In conclusion, while the essay demonstrates a commendable effort in lexical resource, refining vocabulary diversity, precision, and spelling accuracy can elevate the overall quality of expression and contribute to a more sophisticated response.

Band điểm Grammatical Range & Accuracy ước lượng: 7

Band Score for Grammatical Range and Accuracy: 7

  • Use a Wide Range of Structures:

    • Detailed explanation: The essay demonstrates a reasonable range of sentence structures, including simple and complex sentences. There is an attempt to vary sentence length, but some improvement can be made in introducing more sophisticated structures, such as complex-compound sentences or rhetorical devices. For example, the essay could benefit from incorporating conditional sentences or parallel structures to enhance overall coherence.
    • How to improve: To diversify sentence structures, consider incorporating more complex sentence forms, such as conditional sentences or parallel structures. For instance, instead of relying heavily on simple sentences, experiment with combining ideas using subordinating conjunctions or employing parallelism for emphasis. This will not only enhance the essay’s sophistication but also contribute to better overall coherence.
  • Use Grammar and Punctuation Accurately:

    • Detailed explanation: Overall, the essay demonstrates a good command of grammar, with few noticeable errors. However, there are instances where subject-verb agreement and word choice can be refined for greater precision. For example, in the first paragraph, the phrase "It is undoubtedly that adapting to climate change is essential" could be improved by replacing "undoubtedly that" with "undeniably that" or a similar expression for more grammatical accuracy. Punctuation is generally accurate, though a more judicious use of commas to improve sentence flow and clarity is recommended.
    • How to improve: To enhance grammatical accuracy, pay close attention to subject-verb agreement and word choice. Replace vague expressions with more precise language to strengthen your arguments. Additionally, refine your use of punctuation, particularly commas, to improve the overall flow and clarity of your sentences. Consider utilizing advanced punctuation marks like semicolons or dashes to add variety and sophistication to your writing. Proofreading carefully for these specific issues will contribute to a more polished and refined essay.

Bài sửa mẫu

There is a belief that people should devise solutions to adapt to climate change, while others contend that finding measures to coexist with this issue is adequate. Personally, I believe that both approaches are imperative in addressing the challenge of climate change, and this essay will elucidate why.
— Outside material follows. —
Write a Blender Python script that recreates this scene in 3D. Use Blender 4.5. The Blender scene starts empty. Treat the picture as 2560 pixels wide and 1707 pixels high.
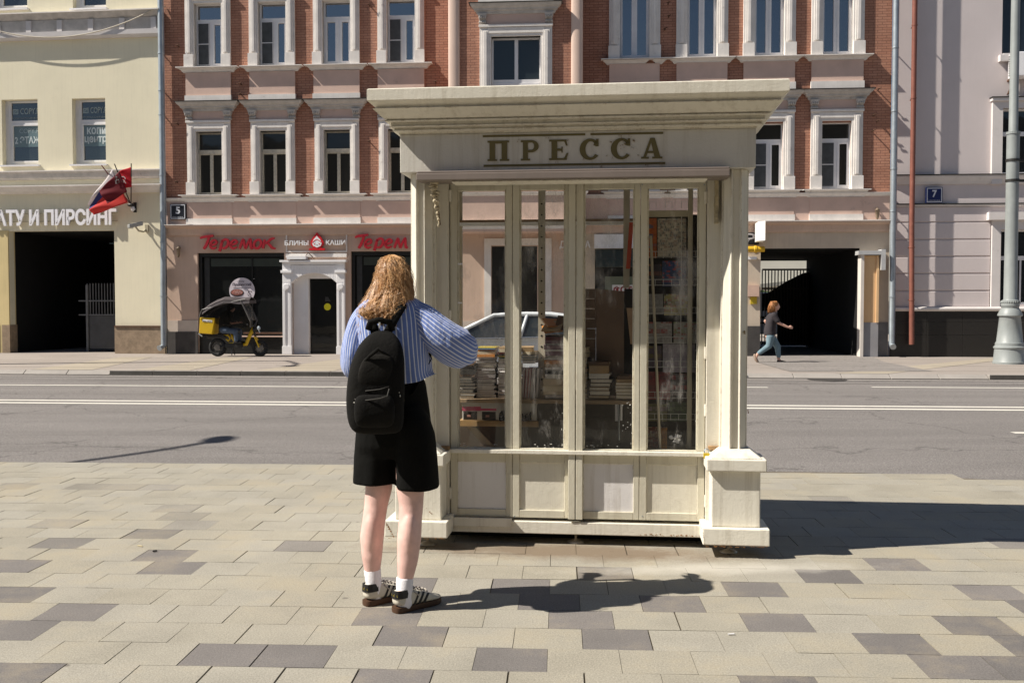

Undoubtedly, adapting to climate change is essential because it is already occurring and will persist. It is not only the responsibility of governments to take actions but also individual citizens. Adaptive strategies, including the development of drought-resistant crops, construction of sea walls, and improvement of infrastructure to withstand extreme weather events, are imperative to lessen serious damage to the environment. However, it’s crucial to acknowledge that these are temporary measures currently effective, and they demand significant financial and labor resources to maintain the Earth’s health condition stable.

On the other hand, preventing the dire repercussions of global warming is equally necessary for both human beings and the environment. What is required are solutions that are sustainable in the long term, specifically the reduction of greenhouse gas emissions, transitioning to renewable energy sources, and promoting sustainable practices. By focusing on these measures, we can alleviate the intensity of climate change and ensure a sustainable future trajectory.

In conclusion, while adapting to climate change is vital, it is not sufficient. We must also take steps to prevent it from worsening and ensure a sustainable future for generations to come.